> _What is required_:
Repeat exactly the lines of the listing below, please, starting with the first and ending with the line containing "sc.camera = cam"; leave out the rest.

### Records for the task

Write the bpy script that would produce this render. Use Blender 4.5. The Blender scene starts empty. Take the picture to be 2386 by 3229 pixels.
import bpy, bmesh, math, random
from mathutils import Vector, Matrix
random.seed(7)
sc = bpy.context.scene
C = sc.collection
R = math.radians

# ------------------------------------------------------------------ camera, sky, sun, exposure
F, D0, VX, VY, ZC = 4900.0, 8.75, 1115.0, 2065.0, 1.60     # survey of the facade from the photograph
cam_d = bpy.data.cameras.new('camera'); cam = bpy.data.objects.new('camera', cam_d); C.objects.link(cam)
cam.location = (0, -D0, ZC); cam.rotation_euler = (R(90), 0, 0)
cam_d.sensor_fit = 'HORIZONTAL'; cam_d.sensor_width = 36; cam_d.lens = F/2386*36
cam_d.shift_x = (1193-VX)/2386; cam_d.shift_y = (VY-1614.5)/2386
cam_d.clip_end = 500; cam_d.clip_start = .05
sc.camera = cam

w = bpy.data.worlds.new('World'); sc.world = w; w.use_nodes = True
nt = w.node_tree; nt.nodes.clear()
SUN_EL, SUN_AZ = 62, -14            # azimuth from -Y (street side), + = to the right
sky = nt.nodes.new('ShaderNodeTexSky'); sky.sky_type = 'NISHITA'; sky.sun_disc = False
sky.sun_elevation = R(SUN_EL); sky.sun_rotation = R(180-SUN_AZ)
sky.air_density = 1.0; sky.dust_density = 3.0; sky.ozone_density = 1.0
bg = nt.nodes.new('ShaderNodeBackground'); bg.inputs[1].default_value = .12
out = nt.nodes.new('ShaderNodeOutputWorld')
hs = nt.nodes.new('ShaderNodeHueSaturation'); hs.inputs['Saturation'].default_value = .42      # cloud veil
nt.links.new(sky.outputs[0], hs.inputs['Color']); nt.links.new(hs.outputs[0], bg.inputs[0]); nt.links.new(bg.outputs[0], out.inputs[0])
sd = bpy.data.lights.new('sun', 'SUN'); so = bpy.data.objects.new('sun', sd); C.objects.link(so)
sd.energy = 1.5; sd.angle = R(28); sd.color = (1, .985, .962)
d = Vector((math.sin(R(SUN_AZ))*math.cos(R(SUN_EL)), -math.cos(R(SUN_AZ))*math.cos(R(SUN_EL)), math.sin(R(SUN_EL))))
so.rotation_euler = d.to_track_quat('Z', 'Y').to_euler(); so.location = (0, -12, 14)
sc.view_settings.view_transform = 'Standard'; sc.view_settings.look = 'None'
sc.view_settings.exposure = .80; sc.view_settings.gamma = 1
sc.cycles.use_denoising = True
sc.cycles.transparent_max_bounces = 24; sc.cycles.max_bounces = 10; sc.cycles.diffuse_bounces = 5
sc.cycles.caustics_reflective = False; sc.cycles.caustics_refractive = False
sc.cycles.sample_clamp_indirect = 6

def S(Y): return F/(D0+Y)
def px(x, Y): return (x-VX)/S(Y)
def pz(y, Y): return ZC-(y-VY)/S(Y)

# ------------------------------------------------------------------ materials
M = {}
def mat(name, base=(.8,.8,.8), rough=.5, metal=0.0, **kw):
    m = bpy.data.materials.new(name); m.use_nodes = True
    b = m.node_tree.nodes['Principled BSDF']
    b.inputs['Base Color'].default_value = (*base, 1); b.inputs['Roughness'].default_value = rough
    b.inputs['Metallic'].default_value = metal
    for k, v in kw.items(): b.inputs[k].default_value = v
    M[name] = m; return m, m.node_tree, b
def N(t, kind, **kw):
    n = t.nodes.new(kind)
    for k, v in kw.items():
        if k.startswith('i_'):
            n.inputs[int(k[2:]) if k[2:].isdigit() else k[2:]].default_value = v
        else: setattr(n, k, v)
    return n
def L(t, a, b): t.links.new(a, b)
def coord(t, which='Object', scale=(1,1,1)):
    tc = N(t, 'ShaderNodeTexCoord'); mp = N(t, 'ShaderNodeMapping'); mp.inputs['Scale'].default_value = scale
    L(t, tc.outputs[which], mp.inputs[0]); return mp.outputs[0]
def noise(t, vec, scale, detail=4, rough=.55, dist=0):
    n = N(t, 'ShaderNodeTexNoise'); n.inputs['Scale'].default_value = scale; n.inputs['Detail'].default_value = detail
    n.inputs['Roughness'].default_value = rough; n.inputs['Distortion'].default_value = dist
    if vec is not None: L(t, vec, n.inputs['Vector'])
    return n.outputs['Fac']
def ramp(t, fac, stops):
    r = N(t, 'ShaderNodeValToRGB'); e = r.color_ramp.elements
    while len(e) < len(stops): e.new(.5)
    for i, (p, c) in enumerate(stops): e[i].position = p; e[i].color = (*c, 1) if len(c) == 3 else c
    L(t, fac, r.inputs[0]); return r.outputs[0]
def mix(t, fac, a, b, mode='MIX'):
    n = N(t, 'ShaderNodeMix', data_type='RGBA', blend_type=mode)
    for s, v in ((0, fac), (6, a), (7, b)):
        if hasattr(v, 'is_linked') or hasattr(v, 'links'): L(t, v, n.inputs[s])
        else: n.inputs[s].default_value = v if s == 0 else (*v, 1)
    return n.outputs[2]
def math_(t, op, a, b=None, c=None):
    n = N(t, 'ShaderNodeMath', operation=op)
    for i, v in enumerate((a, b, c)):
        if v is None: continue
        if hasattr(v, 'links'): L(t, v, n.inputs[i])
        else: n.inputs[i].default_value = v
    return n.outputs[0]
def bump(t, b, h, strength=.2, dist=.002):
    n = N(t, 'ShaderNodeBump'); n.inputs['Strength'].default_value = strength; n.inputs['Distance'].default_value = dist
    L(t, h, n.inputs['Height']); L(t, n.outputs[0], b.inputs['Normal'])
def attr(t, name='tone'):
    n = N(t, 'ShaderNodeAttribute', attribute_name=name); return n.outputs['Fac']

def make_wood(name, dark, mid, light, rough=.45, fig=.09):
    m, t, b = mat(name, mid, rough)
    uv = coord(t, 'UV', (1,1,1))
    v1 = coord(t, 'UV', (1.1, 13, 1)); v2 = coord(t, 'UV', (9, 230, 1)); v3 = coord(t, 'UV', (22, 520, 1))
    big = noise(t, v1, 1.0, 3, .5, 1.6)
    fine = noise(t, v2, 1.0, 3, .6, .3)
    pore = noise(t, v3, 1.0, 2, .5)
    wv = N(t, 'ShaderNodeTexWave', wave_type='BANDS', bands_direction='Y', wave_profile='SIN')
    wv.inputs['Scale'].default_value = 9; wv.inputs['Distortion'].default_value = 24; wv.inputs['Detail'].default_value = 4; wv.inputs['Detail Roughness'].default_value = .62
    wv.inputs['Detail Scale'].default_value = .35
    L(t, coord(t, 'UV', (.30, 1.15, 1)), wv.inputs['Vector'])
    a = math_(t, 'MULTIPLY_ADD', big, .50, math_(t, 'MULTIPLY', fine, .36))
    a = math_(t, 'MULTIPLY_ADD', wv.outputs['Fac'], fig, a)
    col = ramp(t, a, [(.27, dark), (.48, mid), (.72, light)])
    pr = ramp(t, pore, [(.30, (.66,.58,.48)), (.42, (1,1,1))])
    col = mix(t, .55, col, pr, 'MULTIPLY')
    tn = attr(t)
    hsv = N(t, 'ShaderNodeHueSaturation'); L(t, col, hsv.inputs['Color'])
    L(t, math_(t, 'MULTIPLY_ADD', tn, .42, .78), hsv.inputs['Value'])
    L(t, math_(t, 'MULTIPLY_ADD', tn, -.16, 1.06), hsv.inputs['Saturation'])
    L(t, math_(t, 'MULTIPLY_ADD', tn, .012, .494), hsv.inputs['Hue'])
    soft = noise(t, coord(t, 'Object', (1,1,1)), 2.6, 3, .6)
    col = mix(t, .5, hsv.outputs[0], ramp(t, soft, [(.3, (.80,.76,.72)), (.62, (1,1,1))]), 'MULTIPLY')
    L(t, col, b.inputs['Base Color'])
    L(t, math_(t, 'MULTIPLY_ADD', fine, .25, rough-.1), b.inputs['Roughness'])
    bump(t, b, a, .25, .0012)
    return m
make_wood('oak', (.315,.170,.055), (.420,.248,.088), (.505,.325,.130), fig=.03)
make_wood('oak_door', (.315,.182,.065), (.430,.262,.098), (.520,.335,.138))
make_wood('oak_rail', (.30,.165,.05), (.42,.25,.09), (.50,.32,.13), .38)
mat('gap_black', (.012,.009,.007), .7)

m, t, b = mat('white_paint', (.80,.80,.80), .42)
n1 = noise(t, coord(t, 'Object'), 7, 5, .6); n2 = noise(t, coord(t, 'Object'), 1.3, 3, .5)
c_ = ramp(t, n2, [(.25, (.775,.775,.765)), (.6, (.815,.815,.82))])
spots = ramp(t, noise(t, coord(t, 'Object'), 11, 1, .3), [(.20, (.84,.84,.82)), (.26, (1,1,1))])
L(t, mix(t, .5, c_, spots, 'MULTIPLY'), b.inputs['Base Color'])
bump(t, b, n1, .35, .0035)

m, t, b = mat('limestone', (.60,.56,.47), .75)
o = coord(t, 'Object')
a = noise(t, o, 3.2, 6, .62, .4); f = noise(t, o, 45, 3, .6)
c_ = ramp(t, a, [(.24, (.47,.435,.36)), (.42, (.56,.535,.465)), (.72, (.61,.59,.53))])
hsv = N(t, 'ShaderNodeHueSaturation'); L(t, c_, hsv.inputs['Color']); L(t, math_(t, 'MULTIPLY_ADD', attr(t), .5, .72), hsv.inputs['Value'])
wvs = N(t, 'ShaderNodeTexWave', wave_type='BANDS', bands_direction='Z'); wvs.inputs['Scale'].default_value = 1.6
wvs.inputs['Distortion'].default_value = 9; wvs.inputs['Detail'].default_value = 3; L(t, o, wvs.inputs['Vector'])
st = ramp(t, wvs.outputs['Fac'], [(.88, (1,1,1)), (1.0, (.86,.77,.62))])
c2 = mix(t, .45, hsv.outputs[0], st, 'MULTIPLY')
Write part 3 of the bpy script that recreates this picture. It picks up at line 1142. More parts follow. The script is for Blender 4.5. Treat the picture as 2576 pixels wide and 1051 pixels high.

######

> _Solution to the exercise_:
Write the bpy script that would produce this render. Use Blender 4.5. The Blender scene starts empty. Take the picture to be 2386 by 3229 pixels.
import bpy, bmesh, math, random
from mathutils import Vector, Matrix
random.seed(7)
sc = bpy.context.scene
C = sc.collection
R = math.radians

# ------------------------------------------------------------------ camera, sky, sun, exposure
F, D0, VX, VY, ZC = 4900.0, 8.75, 1115.0, 2065.0, 1.60     # survey of the facade from the photograph
cam_d = bpy.data.cameras.new('camera'); cam = bpy.data.objects.new('camera', cam_d); C.objects.link(cam)
cam.location = (0, -D0, ZC); cam.rotation_euler = (R(90), 0, 0)
cam_d.sensor_fit = 'HORIZONTAL'; cam_d.sensor_width = 36; cam_d.lens = F/2386*36
cam_d.shift_x = (1193-VX)/2386; cam_d.shift_y = (VY-1614.5)/2386
cam_d.clip_end = 500; cam_d.clip_start = .05
sc.camera = cam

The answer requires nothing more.